All sorts of interesting things are happening to your primary characters. But what’s going on with the rest of the cast? How do they hear about the broad events in the lives of the main players? Do they pick it up from gossip? Do they read it in the news and discuss it among themselves?

If you want a bit player to show up on stage to sympathize with your hero in his travails, how does he even know about them? What about the cute shopgirl who’s just realized the hero’s available? Even the villains have to monitor their targets to track the progress of their plots.

Accounting for this offstage knowledge in the story without tedium is an art in its own right. Something as simple as “I heard about it from X” can illuminate the information trail, assuming that the speaker knows X and X has a plausible news source, too. That’s often the method used for groups of bit players, like servants in a household where gossip is presumed to spread.

Some of the news about a primary character may be common knowledge and thus known by random bystanders — the man who restored the prominent house probably has all sorts of stories told about him. The jewelry that was stolen may have appeared in a newspaper or posted notice. The search for the missing hero may have alerted the neighborhood where he was last seen. The local innkeeper may be a belligerent codger who spreads all the gossip he hears.

If you don’t pay enough attention to how the knowledge trails spread to the bit players, you may risk triggering the reader’s “but how would he have known that?” protest. But that’s not the thing I really want you to think about.

Instead, think about how to use this as a terrific opportunity to widen your story and give it local color. Bit players who are only onstage for a moment can emphasize your setting and world-building by demonstrating how news spreads. They can play critical one-off plot roles by serving as unwitting purveyors of important news to other cast members. They may know some crucial piece of information that urges them to intervene in a bit of action. (“You’ll be sorry if you kick that dog!”).

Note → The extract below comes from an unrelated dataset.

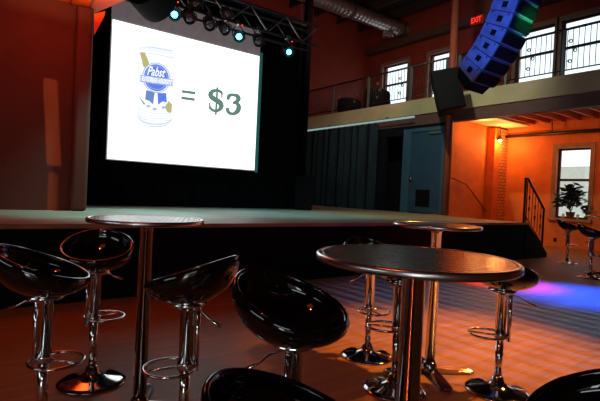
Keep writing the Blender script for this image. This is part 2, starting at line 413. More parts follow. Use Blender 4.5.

Some persistent bit characters are just scenery, but others come alive and volunteer. Most rewardingly, they may graduate from unnamed obscurity to significant parts and earn more time on stage. That organic feel of “important character appears from plausible world background” is one of the delights of writing, when you realize that the local bum you occasionally use is just the right person to do X to foil plot Y and to thus come to the attention of the grateful main cast, earning himself larger credits over time.

What tricks do you use to let your bit players stay usefully informed about main events? Have some of your own bit characters received unplanned promotions to stardom?

4 responses to “Spreading the news offstage”

  1. Customers coming into a shop and discussing the wreck that morning, or a juicy bit of in-group gossip, a fellow deputy mentions something, or a road-repair guy has to leave the cafe and is talking on his phone as a major character comes in and overhears … (Cell phones are also good for red herrings, because WHICH overheard conversation is a clue or foreshadowing remains up in the air for a while.)

  2. I’ve not really had a lot of situations where “what the minor characters know” is that important to the plot. Spider Star has a security video leak of the two leads kissing, which leads to a couple of characters with backgrounds in intelligence debating what kind of impact the gossip will have on the leads’ image among their fellow Partisans. Several of my books have (usually bad) characters who can steal other people’s memories, which has a certain amount of impact on the flow of information. The only “good” person with memory stealing powers turns up in Scapegoating a Hero, where manipulating public opinion in regard to a murder trial is kind of a subplot.

    In my next release, a lot of harm and bloodshed was caused a couple hundred years ago by an overly fanatical monster hunter in a position of power, at a time when monsters were particularly thin on the ground. So, it’s seen as kind of backwards and mentally unhealthy to believe in monsters, and most people don’t do so, unless they or someone they trust has encountered one.

    The Richard Todd version of Robin Hood from the 1950s (it’s on Disney Plus, interested parties, please see if someone will let you mooch off their account long enough to watch it), puts a lot of emphasis on the minstrel Allan a Dale as a source of news and (pro-Robin Hood/pro-Richard I) propaganda. Also the Merry Men communicate with whistling arrows and arrows with colored fletchings.

  3. The Richard Todd version of Robin Hood from the 1950s makes good use of Allan a Dale as a news and (pro-Richard i/pro-Robin Hood) propaganda source.

  4. OTOH, being locked out of the grape vine can be an excellent obstacle for a character.